The loss of low-cost rural laborers through the processes of industrialization
can sharply reduce multiple cropping and therefore the harvested
area. In Japan, for example, the grain-harvested area in 1961 reached
a peak of nearly 5 million hectares, because farmers were harvesting
an average of two crops per year. As of 2002, the harvested area
had dropped to 2 million hectares, partly because of cropland conversion
to nonfarm uses, but mostly because of a dramatic decline in double
cropping as industry pulled labor from agriculture. Even a rice-support
price four times the world market price could not keep enough workers
in agriculture to support extensive multiple cropping.15
South Korea's harvested area has shrunk by half since peaking in
1965. Taiwan's has declined nearly two thirds since 1975. As industrialization
progresses in China and India, the more prosperous regions of these
countries may see similar declines in multiple cropping. In China,
where incomes have quadrupled since 1980, this process already appears
to be reducing production.16
In the United States, the lifting of planting area restrictions
in 1996 opened new opportunities for multiple cropping. The most
common U.S. double cropping combination is winter wheat with soybeans
as a summer crop. Six percent of the soybean harvest comes from
land that also produces winter wheat. One benefit of this rotation
is that soybeans fix nitrogen, reducing the amount of fertilizer
needed for wheat.17
A concerted U.S. effort to both breed earlier maturing varieties
and develop cultural practices that would facilitate multiple cropping
could substantially boost crop output. If China's farmers can extensively
double crop wheat and corn, then U.S. farmers, at a similar latitude
and with similar climate patterns, might be able to do the same
if agricultural research and farm policy were reoriented in support
of such an initiative.
Western Europe, with its mild winters and high-yielding wheat, might
also be able to double crop more with a summer grain, such as corn,
or with an oilseed crop. Elsewhere in the world, Brazil and Argentina
have an extended frost-free growing season climate that supports
extensive multiple cropping, often wheat or corn with soybeans.18
ENDNOTES:
12.USDA, op. cit. note 1.
13. John Wade, Adam Branson, and Xiang Qing, China Grain and Feed
Annual Report 2002 (Beijing: USDA, March 2002).

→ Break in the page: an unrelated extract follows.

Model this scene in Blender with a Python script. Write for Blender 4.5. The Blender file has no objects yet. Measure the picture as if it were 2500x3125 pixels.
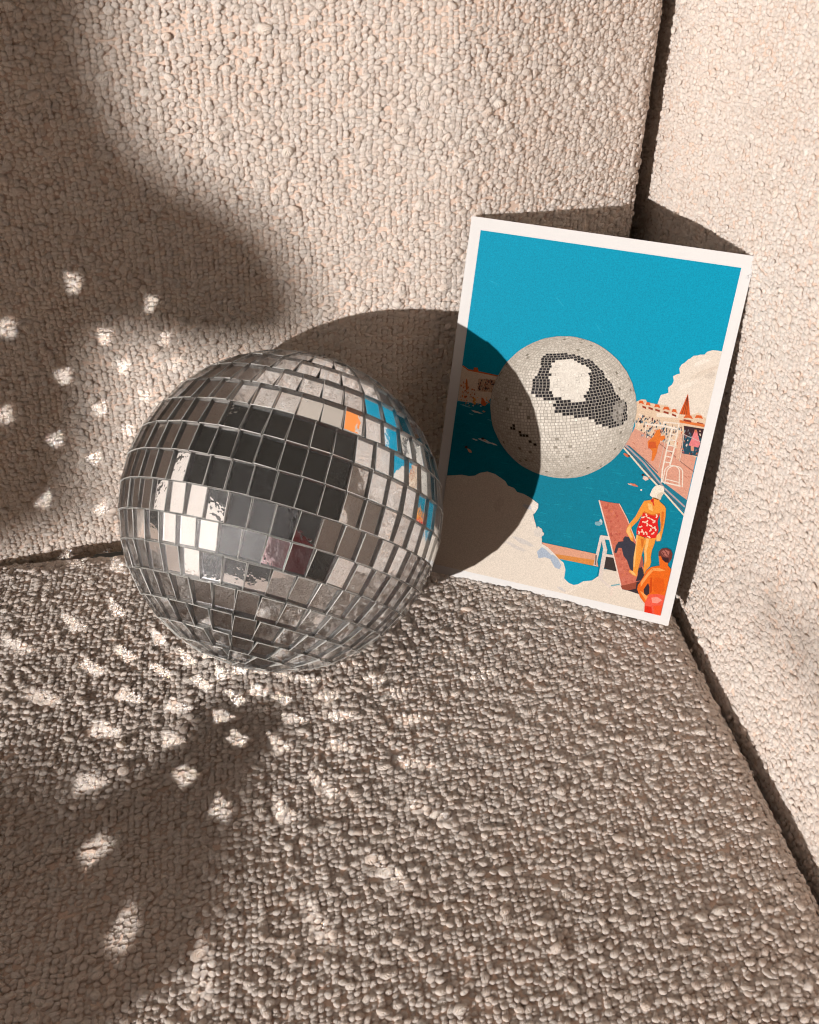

14. Double-cropping yields from USDA, India Grain and Feed Annual
Report 2003 (New Delhi: February 2003); population from United Nations,
op. cit. note 2.
15. Grain harvested area from USDA, op. cit. note 1; USDA, Japan
Grain and Feed Annual Report 2003 (Tokyo: March 2003).
16. USDA, op. cit. note 1.
17. Richard Magleby, "Soil Management and Conservation," in USDA,
Agricultural Resources and Environmental Indicators 2003 (Washington,
DC: February 2003), Chapter 4.2, p. 14.
18. USDA, op. cit. note 1; Randall D. Schnepf et al., Agriculture
in Brazil and Argentina (Washington, DC: USDA Economic Research
Service (ERS), November 2001), pp. 8-10.